Once the major work was done I started on a new project: a planting scheme for the bank near the chestnut steps. It’s to be a combination of filipendula rubra, joe pye weed (if it germinates), calamagrostis Karl Foerster plus a few other grasses in the front; probably miscanthus sinensis Gracillimus. Plus stipas. I had thought of doing pennisetums. But they have all gone into the maw of the bank which sucked up 51 of them last month and I can’t even see the effect they have made. Green growth on a few of them thank goodness. But I should have held some back for this new bit. But the Gracillimuses should do well. I just had rather planned on a slightly purplish theme. If they thrive I will repeat them further along the bank. This picture will locate the fourth terrace bank in the whole picture. Actually what I need is an aerial view of the farm so everything can be viewed in context.

And so to the house: euphorbias and lovely, lively purple wildflowers that I found down near the lower terraces on my walk to the apple trees. They are honesty of course, a plant name I was completely ignorant of and now see everywhere (thank you Andrew.) And once the seed pods set, they will be spirited down to Les Vans to be made into wreaths.
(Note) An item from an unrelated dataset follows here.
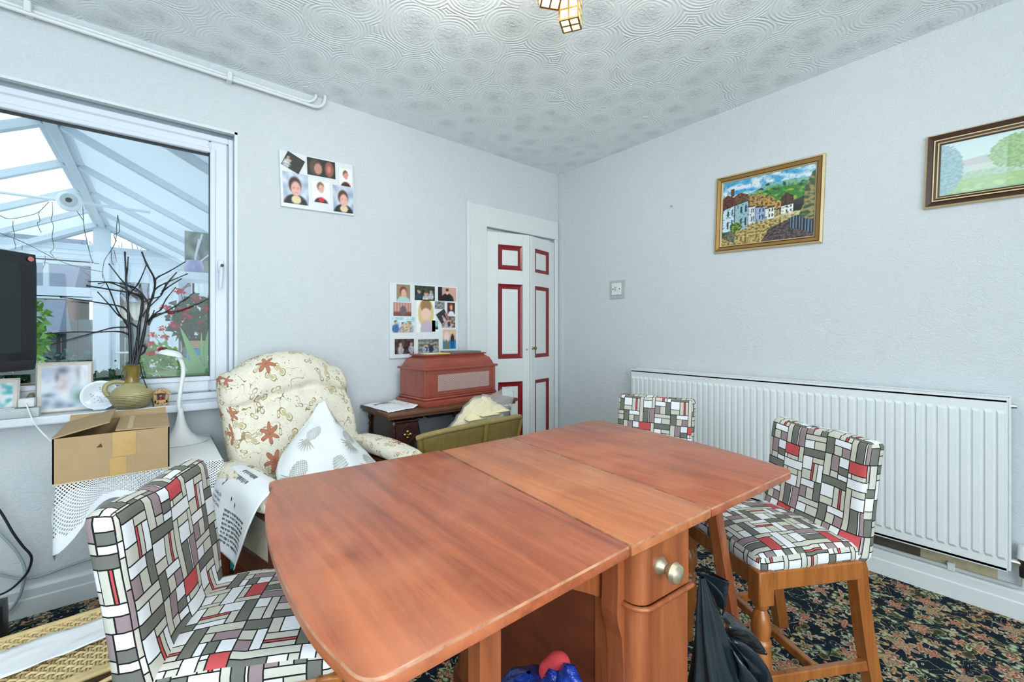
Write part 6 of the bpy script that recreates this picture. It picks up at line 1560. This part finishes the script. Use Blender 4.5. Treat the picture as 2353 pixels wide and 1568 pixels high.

Then, just as a light sprinkle of rain helped my newly sown beds along, out came the lawn mower for its first of the year job. The lawn and the approach along the front of the house have had their two cuts. Hurrah.

To finish I worked on the cabbage, sowed grass seed and built up a part of the lawn that had tried to join the lower terrace after a heavy shower of rain the month before. Can’t wait for tomorrow; my list of chores is even longer than today.